Also Not Amused by Letterman: Flight Attendants

Date: June 12, 2009
Type: Media Article

Source: Politics Daily
Author: Mary Winter

Alaska Gov. Sarah Palin and TV Late Show host David Letterman had a big dust-up this week. It went something like this:

You look like a slut.
Do not.
You're a pervert.
Am not.
I never said your daughter got knocked up.
Did too.

The three-day spat was cheap and tawdry, with similarities to a big, juicy, name-calling fight on the playground. Naturally, we ate it up. TV talkers, reporters, bloggers and websites weighed in. Thousands of Americans emoted on the Internet, defending the Palins and hurling invective at Letterman, and vice versa. Seems everyone joined the fray, except the people Letterman insulted in the first place – flight attendants.
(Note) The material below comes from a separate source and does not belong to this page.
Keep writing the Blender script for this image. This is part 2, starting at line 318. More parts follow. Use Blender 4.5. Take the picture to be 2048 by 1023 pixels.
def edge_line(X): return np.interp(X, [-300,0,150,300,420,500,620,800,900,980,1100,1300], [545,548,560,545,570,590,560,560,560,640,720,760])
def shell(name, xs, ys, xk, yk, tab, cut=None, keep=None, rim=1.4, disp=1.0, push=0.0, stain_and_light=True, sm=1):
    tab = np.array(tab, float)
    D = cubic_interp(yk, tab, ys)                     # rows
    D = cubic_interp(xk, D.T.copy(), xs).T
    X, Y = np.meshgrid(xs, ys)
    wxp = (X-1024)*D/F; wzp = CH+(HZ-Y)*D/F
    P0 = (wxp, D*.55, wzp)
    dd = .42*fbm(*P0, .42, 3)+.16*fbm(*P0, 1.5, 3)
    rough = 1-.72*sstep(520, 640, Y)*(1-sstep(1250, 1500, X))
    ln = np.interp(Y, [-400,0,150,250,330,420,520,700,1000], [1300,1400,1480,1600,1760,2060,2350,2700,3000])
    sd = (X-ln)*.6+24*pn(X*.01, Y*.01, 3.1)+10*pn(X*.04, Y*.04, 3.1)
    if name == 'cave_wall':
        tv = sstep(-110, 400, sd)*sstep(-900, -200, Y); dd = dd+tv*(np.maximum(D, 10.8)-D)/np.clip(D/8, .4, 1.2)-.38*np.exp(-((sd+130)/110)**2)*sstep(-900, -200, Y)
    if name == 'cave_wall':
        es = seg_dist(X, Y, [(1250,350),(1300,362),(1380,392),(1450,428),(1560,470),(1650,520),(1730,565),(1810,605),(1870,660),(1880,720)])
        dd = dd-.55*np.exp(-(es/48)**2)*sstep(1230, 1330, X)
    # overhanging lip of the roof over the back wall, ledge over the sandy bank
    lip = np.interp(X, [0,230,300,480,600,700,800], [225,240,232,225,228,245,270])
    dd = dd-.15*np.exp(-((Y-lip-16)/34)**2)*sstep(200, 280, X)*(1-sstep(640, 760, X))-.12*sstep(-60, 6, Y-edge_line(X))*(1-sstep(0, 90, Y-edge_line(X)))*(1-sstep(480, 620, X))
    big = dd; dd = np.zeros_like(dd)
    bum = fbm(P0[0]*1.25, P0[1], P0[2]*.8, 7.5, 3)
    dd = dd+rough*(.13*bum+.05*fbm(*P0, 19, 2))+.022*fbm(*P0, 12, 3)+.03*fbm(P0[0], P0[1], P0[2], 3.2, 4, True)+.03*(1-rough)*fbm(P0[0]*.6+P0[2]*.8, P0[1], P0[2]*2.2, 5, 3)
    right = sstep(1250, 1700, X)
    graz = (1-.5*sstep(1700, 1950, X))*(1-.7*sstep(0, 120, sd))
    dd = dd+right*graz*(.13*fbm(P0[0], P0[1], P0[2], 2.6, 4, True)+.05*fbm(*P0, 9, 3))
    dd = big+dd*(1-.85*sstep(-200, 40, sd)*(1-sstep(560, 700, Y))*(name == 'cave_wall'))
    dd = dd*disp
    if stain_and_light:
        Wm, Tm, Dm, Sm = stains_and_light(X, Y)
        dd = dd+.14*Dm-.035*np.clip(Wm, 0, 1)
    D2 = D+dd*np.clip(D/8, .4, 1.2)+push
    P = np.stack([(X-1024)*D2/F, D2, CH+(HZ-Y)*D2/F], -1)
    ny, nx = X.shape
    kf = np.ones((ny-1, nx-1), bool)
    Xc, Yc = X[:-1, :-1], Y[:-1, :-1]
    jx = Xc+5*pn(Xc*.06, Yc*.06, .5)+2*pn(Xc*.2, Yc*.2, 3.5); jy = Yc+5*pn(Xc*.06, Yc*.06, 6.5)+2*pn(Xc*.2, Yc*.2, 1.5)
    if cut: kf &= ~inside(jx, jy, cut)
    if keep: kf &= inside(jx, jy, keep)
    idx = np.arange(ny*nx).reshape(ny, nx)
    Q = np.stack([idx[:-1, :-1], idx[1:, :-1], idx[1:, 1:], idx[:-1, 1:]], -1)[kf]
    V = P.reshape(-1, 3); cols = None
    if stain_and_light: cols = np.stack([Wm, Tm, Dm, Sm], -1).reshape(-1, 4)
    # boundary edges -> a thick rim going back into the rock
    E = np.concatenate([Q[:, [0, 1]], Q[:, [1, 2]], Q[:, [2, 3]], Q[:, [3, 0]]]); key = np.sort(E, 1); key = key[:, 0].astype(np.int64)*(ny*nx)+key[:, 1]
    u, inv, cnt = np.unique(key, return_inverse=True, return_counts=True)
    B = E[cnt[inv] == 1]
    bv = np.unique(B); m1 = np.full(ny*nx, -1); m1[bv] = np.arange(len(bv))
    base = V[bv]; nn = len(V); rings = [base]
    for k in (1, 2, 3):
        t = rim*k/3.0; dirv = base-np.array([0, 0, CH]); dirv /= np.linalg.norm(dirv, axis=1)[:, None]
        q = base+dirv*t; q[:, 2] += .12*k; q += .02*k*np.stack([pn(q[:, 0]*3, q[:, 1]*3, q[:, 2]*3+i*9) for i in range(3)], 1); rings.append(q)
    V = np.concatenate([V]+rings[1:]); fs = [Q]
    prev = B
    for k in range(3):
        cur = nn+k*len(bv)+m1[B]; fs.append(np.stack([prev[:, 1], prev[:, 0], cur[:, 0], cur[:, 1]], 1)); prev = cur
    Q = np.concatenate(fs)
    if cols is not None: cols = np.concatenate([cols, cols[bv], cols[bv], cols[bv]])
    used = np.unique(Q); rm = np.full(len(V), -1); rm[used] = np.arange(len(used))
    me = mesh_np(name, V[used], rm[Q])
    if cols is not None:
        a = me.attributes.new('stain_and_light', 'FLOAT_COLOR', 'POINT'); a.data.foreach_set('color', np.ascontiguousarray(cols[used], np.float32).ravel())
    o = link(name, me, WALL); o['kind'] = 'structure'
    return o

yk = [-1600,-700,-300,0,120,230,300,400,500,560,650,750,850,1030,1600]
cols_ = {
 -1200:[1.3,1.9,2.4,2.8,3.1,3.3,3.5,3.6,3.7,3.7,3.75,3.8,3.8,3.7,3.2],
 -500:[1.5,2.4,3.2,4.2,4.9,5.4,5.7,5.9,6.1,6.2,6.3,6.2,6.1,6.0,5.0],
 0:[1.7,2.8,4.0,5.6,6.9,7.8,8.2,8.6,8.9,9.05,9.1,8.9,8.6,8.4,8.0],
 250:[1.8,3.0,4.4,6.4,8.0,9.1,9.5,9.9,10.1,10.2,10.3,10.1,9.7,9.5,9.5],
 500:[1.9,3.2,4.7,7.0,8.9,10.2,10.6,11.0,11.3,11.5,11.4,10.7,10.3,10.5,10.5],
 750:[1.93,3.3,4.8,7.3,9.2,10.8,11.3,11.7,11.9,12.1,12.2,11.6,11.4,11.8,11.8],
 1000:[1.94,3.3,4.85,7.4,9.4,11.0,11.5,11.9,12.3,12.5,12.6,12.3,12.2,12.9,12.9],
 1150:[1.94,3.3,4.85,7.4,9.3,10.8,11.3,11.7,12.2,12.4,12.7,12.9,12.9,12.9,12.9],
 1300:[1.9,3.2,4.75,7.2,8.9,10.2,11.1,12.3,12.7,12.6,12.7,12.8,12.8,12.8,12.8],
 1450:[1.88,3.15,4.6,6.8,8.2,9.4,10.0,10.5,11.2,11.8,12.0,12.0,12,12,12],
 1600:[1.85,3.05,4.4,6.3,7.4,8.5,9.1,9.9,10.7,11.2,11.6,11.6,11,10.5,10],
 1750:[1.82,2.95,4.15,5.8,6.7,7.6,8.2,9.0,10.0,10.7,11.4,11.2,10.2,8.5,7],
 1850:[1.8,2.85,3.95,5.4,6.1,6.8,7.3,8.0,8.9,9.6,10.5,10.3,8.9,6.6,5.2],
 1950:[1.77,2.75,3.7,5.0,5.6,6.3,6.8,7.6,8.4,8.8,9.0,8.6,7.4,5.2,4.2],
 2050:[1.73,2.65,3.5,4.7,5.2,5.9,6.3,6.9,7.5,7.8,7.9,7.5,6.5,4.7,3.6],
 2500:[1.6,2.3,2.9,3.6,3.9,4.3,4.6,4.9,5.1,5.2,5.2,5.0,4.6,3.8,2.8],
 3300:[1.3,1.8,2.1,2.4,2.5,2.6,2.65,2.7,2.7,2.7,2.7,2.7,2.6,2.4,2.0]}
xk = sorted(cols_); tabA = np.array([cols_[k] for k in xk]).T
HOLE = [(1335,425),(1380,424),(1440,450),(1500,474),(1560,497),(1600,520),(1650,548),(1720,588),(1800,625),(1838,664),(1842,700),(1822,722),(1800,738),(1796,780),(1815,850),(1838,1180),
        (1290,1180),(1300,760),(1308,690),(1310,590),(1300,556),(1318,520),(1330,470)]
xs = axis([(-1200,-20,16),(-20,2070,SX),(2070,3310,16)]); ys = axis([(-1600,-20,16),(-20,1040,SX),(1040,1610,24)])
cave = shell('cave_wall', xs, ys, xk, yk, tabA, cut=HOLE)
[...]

Letterman started the brouhaha on Monday night when he said that the Alaska governor had the look of a "slutty flight attendant." Things went even further downhill when he joked about a Palin daughter being "knocked up" by Yankees third-baseman Alex Rodriguez.

Sarah and Todd Palin definitely weren't laughing as they lasered in like black bear on Coho salmon. "Any 'jokes' about raping my 14-year-old are despicable," Todd Palin said in a statement on Facebook the next day.

But also not amused are flight attendents. Were they offended by Letterman's slur? "Yes – and I'm speaking as a MALE flight attendant here," said Ken Kyle, president of the 1,200-member Denver chapter of the Association of Flight Attendants-CWA United Airlines. "We've fought the TV stereotype for so many years, and quite honestly, it's objectionable when you put it in light of (flight attendants' heroic actions during) 9/11 and more recently, the professionalism of the US Airways attendants during the emergency landing on the Hudson River."

Jokes and sexual innuendos take a long-term toll, said Kyle."They desensitize the public to the very important safety role we fill. Sure, we are sensitive to any comment we believe demeans a job we feel is important, especially the safety aspect of it." They also hit attendants in the pocket book, he said. "We face a lot of pressures – from the public and from the corporate level -- and to minimize and devalue (our) job classification makes it much more difficult for us to fight for a pay raise." People don't think about that, in part because attendants do their jobs so well. "But I bet if you asked the passengers on the Hudson River flight, they would have voted to give attendants a raise."